While learning all this other shit, don't forget parenthesis are optional!
Except when they're not!
..Like when you have a function call among your arguments and have to disambiguate which args belong to the outer call and to the inner call! Why not just be fucking consistent?

But on the plus size, ":" is now used for what it should have been used for in the fucking beginning: binding values to keys.
And on the downside, it's in a language thats built on top of another language that uses it for fucking *method calls*, a completely
different fucking usage.

And better still, to add to that brainfuckery thats lost in the mental translational noise like static on a fucking dialup modem, you define methods with the fat arrow. Wait, was that the single arrow or fat one? Yeah the fat one. Fuck. But not before you do THIS shit..

someShit: =>

yeah, you STILL include the god damn colon just so when you're coming from lua you can do a mental double take. "Why am I passing self twice? Oh right, because fuck me, I decided to use moonscript." It's consistent on that front but it also pisses me off.

A lot of these are actually quality of life improvements disguised as gotchas, but when you're two beers in to a 30 minute headscratcher it sure doesn't fucking feel like it.

Nevertheless, once I moved beyond the gotchas, it was like night and day. Sure moonscripts takes a giant steaming dump all over the lua output, like a schizophrenic alcoholic athena from the head of zeus, but god damn, when it works it just WORKS.

Locals that act like locals? Check.
Sane OOP? Check.
Classes, constructors, easy access to class methods, iterators? Check, check, check, check, check.

I fucking hate ceremony. Configuration over convention is for cunts. And moonscript goes a long ways toward making lua less cunty.
If you've ever felt this way while using lua, please, give moonscript a try.

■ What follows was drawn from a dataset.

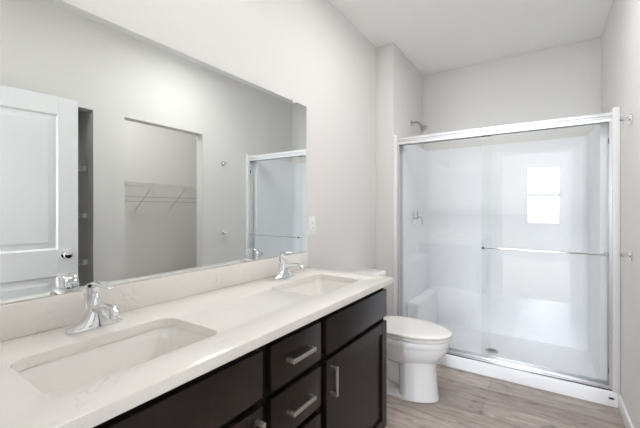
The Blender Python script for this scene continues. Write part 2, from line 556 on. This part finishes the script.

You'll regret it, but in a good way!

Comments
  • 5
    Stealing the last line for picking up babes
  • 1
    Hey fellow lua user!

    I use pure lua for games / love framework, so I have only scratched moonscripts, ill take a closer look though!
  • 0
    What are the problems you ran into lua with btw?
  • 1
    @dmoa

    Prototypes do fucky things to my headspace.

    I'm strongly visual so languages that let me fuck with scopes and 'implement my own OOP' cause me to mentally recurse until I run out of stack and crash.

    I like to be able to look at something and know definitively what it does and where it belongs in relation to the rest of the source code, instead of the indirection of having to figure out what the meta table is doing in conjunction with the run time or state of the system (reasoning about the invisible is hard for me).

    I like to be able to debug my program, not my understanding of the tools. Like most programmers using garbage collected languages, I like my training wheels and safety helmet while I drool on my self and eat bugs all day.

    Jokes aside, it took me *ages* to grok closures, and it always seemed like when I asked I got some high brow fucky answer from some smug university cunt, until about a year ago someone said 'basically they are 1st class scopes'
  • 0
    @Wisecrack I can understand where you are coming from. I was kinda fine with scopes, but that’s just me. I like to use this classes ‘module’, which basically means I can do player = Player(arg1, arg2). That makes oop a lot easier for me to use
  • 0
    @dmoa

    Give moonscript a try.

    Almost an order of magnitude improvement in development speed now that I don't have to mess with metatables..always seemed fiddly to me.